Gostaria de colocar a seguinte questão, referente à utilização do verbo dever, na forma reflexa e à função sintática que se lhe segue. Vejamos a seguinte frase:

«A modernização deve-se à aplicação de técnicas sofisticadas.»

Nesta situação, o verbo seleciona a preposição a, não podendo ser substituído pelo pronome lhe: *«A modernização deve-se-lhe...» Assim, o verbo será seguido de complemento oblíquo?

Se a frase fosse «Esta recompensa deve-se ao empenho dos alunos», teríamos uma situação similar?

Resposta:

O verbo dever, associado ao pronome se reflexo (dever-se), é sinónimo de «ser devido a», por sua vez, o mesmo que «ser por causa de » (cf. Mário Vilela, Dicionário do Português Básico, Porto, Edições ASA, 1991, s. v. dever). Neste caso, o verbo seleciona um complemento oblíquo, e não um complemento direto, como bem observa a consulente. Observem-se as seguintes frases:

1. «A modernização deve-se à aplicação de técnicas sofisticadas.»

2. *«A modernização deve-se-lhe.»

3. «A modernização deve-se a isso.»

Em 2, a substituição de «à aplicação de técnicas sofisticadas» por lhe é incompatível com dever-se, «ser devido», donde se conclui que «à aplicação de técnicas sofisticadas» não é um complemento indireto.
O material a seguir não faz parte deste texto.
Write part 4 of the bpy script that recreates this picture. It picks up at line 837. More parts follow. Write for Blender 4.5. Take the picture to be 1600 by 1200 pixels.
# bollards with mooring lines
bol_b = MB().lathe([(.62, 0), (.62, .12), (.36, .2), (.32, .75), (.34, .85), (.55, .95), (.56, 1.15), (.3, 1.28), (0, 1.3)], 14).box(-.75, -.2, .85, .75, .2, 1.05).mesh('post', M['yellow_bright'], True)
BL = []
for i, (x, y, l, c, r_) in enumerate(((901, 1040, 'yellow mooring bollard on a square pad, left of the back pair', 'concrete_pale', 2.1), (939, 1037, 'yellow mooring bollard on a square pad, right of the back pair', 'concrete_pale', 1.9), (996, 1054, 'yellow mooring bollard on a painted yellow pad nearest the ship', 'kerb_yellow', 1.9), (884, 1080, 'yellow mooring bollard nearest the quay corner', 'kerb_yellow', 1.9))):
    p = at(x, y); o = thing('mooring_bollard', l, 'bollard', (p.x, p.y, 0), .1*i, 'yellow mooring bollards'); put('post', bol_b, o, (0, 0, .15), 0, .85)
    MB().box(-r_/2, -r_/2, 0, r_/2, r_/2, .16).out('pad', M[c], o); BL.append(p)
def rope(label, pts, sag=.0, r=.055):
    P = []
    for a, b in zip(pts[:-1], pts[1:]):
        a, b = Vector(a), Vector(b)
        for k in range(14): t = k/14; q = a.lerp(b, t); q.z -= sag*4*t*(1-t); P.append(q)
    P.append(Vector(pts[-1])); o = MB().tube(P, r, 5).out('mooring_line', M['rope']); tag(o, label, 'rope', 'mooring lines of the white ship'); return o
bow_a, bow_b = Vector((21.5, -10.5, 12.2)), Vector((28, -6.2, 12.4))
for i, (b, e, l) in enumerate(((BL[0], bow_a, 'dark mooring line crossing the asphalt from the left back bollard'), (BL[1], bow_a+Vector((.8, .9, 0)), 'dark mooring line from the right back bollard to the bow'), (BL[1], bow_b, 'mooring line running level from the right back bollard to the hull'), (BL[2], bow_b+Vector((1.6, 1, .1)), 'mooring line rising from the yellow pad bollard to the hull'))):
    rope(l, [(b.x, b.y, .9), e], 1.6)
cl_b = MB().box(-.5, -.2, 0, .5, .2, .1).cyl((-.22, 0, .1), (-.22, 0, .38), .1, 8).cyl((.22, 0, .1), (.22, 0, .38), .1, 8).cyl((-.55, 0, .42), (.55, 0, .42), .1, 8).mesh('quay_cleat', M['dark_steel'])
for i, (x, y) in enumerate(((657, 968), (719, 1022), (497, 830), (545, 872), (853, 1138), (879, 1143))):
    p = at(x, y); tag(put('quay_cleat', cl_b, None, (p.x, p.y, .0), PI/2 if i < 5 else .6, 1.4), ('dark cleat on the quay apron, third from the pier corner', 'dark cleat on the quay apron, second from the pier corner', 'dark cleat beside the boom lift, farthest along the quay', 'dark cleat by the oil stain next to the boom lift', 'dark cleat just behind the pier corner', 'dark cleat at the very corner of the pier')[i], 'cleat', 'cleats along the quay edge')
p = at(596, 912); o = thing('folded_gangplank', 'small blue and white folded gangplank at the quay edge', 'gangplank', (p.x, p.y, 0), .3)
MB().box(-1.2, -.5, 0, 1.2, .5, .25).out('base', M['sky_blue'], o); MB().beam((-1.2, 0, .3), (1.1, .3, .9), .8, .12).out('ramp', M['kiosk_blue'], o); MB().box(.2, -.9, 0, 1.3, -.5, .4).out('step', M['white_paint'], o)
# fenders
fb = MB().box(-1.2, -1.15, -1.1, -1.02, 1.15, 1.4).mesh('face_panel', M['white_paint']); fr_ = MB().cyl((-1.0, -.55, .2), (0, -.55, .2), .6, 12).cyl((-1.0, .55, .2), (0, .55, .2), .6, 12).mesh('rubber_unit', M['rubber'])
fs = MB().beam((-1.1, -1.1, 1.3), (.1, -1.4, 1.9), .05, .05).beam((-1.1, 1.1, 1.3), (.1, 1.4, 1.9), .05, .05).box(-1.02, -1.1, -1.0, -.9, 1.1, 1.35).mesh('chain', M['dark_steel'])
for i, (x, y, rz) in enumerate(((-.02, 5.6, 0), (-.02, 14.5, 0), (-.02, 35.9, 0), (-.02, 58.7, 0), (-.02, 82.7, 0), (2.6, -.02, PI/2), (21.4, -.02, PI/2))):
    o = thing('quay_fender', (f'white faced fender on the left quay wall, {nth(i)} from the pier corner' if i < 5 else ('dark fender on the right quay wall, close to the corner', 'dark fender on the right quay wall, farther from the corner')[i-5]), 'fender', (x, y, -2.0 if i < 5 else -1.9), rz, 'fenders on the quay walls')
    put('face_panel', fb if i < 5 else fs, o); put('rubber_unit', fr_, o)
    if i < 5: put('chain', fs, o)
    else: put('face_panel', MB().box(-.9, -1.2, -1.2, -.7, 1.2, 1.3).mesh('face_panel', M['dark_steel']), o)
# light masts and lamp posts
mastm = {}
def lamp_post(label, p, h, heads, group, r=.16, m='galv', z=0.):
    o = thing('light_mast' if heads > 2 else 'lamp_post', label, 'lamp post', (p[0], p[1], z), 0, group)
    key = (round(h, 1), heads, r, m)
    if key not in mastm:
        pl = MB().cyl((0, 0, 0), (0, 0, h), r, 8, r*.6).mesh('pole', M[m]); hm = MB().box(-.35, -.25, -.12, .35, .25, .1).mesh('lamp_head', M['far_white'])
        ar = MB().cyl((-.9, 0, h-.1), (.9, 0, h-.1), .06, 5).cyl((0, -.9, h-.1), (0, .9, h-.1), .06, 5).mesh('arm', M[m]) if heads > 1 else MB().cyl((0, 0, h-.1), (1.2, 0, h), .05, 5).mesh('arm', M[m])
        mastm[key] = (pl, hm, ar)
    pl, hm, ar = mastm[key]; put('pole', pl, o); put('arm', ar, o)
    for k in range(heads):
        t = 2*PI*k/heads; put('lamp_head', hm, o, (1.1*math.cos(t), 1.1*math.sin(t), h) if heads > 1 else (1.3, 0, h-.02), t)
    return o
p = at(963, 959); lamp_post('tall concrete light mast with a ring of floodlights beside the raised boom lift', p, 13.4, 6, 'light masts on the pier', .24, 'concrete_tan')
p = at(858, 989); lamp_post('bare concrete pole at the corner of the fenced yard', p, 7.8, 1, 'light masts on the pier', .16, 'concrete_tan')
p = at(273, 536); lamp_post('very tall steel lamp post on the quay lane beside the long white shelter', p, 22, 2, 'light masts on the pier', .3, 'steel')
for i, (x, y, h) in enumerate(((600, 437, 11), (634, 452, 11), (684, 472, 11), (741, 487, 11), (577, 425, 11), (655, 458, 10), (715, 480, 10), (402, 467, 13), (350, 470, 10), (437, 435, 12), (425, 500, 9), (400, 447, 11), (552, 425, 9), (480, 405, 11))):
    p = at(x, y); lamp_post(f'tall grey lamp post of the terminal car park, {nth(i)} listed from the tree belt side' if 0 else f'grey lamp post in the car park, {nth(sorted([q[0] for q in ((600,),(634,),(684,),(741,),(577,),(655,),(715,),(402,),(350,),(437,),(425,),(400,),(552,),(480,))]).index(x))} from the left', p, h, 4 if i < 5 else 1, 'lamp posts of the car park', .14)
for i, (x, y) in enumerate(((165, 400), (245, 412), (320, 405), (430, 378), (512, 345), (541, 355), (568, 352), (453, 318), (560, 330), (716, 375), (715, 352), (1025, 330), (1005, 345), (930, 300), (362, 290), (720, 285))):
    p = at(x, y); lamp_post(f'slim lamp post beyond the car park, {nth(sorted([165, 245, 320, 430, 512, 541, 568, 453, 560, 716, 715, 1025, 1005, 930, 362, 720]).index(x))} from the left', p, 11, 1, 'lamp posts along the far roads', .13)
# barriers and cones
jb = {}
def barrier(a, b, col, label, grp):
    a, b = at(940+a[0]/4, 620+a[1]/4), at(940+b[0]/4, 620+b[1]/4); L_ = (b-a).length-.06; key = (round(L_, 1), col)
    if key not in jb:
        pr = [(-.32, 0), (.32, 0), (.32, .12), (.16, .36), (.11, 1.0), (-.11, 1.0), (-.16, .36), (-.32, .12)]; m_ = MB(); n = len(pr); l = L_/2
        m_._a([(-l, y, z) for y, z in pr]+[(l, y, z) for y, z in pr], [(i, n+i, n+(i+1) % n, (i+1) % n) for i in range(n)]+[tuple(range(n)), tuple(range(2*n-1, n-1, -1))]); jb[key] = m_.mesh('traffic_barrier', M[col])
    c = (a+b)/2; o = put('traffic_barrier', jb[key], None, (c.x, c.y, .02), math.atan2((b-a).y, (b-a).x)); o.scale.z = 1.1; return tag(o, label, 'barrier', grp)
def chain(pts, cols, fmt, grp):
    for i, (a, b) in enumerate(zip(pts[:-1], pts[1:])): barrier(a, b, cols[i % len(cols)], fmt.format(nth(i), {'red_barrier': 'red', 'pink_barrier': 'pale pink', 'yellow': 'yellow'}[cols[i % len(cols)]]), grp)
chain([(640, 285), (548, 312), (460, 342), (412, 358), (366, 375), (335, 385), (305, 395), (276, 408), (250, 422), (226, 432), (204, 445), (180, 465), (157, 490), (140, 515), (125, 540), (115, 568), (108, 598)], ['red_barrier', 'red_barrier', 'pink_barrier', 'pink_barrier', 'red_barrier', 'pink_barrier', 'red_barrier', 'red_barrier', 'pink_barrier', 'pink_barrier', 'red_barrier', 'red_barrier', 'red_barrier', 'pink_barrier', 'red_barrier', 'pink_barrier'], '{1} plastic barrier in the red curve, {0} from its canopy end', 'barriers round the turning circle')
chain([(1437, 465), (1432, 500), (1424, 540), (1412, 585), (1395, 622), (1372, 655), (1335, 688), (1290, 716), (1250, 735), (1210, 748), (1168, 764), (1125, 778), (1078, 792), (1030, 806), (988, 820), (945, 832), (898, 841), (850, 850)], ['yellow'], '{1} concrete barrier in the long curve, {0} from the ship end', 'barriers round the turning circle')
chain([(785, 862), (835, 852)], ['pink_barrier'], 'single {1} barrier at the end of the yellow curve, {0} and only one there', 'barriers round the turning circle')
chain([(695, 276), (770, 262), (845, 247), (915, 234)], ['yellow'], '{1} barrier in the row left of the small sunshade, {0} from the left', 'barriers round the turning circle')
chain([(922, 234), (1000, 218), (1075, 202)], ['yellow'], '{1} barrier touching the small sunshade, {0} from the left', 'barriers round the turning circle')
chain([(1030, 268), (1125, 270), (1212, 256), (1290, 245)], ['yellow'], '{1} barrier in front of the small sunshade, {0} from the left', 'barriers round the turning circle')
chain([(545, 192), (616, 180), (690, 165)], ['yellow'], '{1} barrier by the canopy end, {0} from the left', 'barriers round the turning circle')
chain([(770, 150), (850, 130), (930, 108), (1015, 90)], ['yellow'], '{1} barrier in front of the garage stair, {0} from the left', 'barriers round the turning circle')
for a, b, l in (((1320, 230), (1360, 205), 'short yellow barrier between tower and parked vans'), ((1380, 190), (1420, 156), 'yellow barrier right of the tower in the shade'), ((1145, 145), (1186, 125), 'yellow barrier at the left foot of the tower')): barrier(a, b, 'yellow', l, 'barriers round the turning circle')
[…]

Por seu lado, a 3 mostra que o grupo preposicional «à aplicação...» só pode ser substituído por outro grupo preposicional contendo o pronome isso; trata-se, portanto, de um complemento preposicional.

Pergunta:

Na expressão «Tanto pior para ele», pior é o comparativo do adjetivo mau, ou do advérbio mal?

Resposta:

Do adjetivo mau, considerando que «tanto pior para alguém» é uma forma elíptica de dizer «isso é tanto pior para ele», frase que pressupõe «isso é mau para ele».